Hommage a Umberto Eco : critique de "L'Œuvre ouverte" (20/02/2016)
Alors que nous apprenons le décès d'Umberto Eco, voici une critique de l'Oeuvre ouverte, un essai capital de l'intellectuel et écrivain italien.
Umberto Eco, avant d'être un romancier à succès (auteur de romans ambitieux comme Le Nom de la Rose ou Le Pendule de Foucault), s'est fait connaître grâce à des études pointues sur le langage, l'information, le signe et la communication.
Dans l'Oeuvre ouverte, étude austère et aride pour certains passages (notamment sur la différence entre information et communication), l'auteur italien passionne dans sa vision de l'ouverture des œuvres d'art (modernes et contemporaines).
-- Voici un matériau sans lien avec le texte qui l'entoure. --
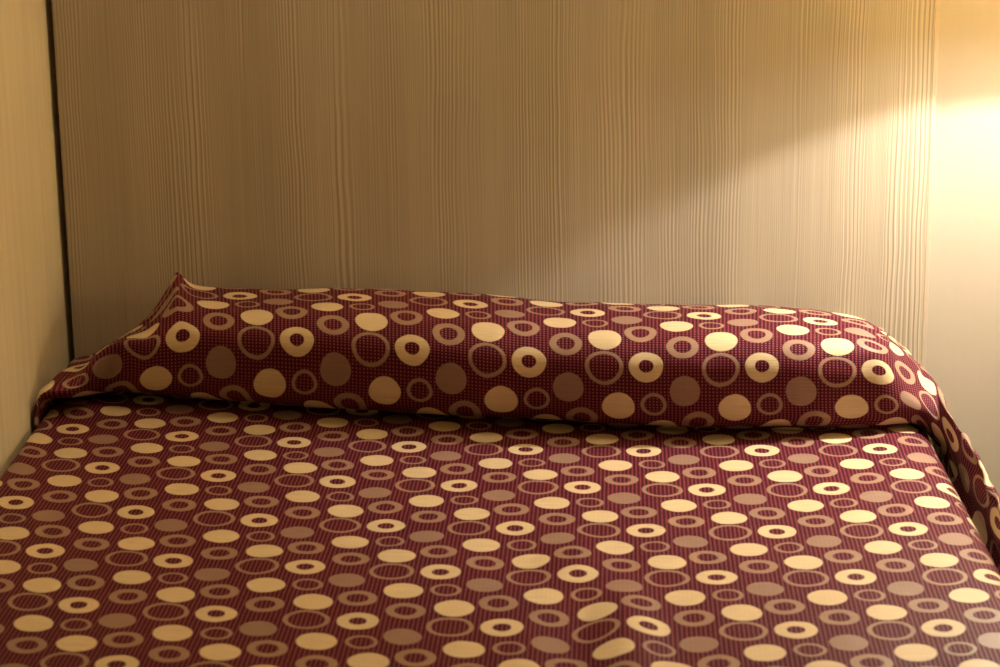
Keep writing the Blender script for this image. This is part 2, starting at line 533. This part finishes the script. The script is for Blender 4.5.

Il est surtout convaincant dans son approche des romans de James Joyce : il parvient à montrer pourquoi les livres Ulysse et Finnegans Wake ont révolutionné la littérature en même temps qu'ils se situent dans la droite ligne de la culture occidentale. Il nous fait découvrir en quoi s. Thomas d'Aquin peut être considéré comme une référence capitale dans l'oeuvre de Joyce. Un essai lumineux !
Extrait :
Faut-il enfin rappeler que l'œuvre de James Joyce fournit l'exemple limite d'une création "ouverte", entendue précisément comme image de la condition existentielle et ontologique du monde contemporain ? Dans Ulysse, un chapitre comme celui des Wandering Rocks constitue un petit univers que l'on peut regarder sous divers angles, qui échappe totalement aux lois d'une poétique aristotélicienne et par conséquent au déroulement irréversible du temps dans un espace homogène. Comme l'a écrit Edmund Wilson 6, "la force (d' Ulysse), au lieu de suivre une direction déterminée, se répand dans toutes les dimensions (y compris celle. du temps) autour d'un même point. Le monde d' Ulysse est animé d'une vie complexe et inépuisable. On le découvre comme une ville où l'on revient souvent pour retrouver des visages, comprendre des caractères, établir des relations et des courants d'intérêt. Joyce a déployé une grande habileté technique pour nous présenter les éléments de cette histoire dans un ordre tel qu'il nous permette de nous y retrouver par nous-mêmes. Je doute. qu'une mémoire humaine puisse, après une première lecture, satisfaire à toutes les exigences d'Ulysse. Et lorsqu'on le relit, on peut prendre le récit n'importe où comme si l'on se trouvait devant quelque chose d'aussi cohérent qu'une ville réelle dans laquelle on pourrait pénétrer de toute part. Joyce lui-même affirme avoir travaillé simultanément aux différentes parties de son livre."
Avec Finnegans Wake, nous nous trouvons devant un véritable univers einsteinien recourbé sur lui-même (le dernier mot du livre s'identifie avec le premier), univers donc achevé, et en.même temps illimité. Chaque événement, chaque mot peut être, mis en relation avec tous les autres, et l'interprétation sémantique d'un terme rejaillit sur l'ensemble. Cela ne veut pas dire que l'œuvre soit privée de sens : si Joyce y introduit des clefs, c'est précisément parce qu'il souhaite la voir lue dans un certain sens. Mais ce « sens » a la richesse de l'univers et l'auteur prétend qu'il implique la totalité de l'espace et du temps — de tous les espaces et de tous les temps possibles. L'élément fondamental de cette ambiguïté intégrale est le pun : le calembour ; deux, trois, dix racines différentes s'enchevêtrent pour faire d'un seul mot un nœud de significations dont chacune peut déboucher sur, ou se rattacher à, d'autres centres d'allusions, eux-mêmes ouverts à de nouvelles constellations, à de nouvelles interprétations.
Umberto Eco, L'Oeuvre ouverte, éd. Seuil, Point, Essais, 314 p.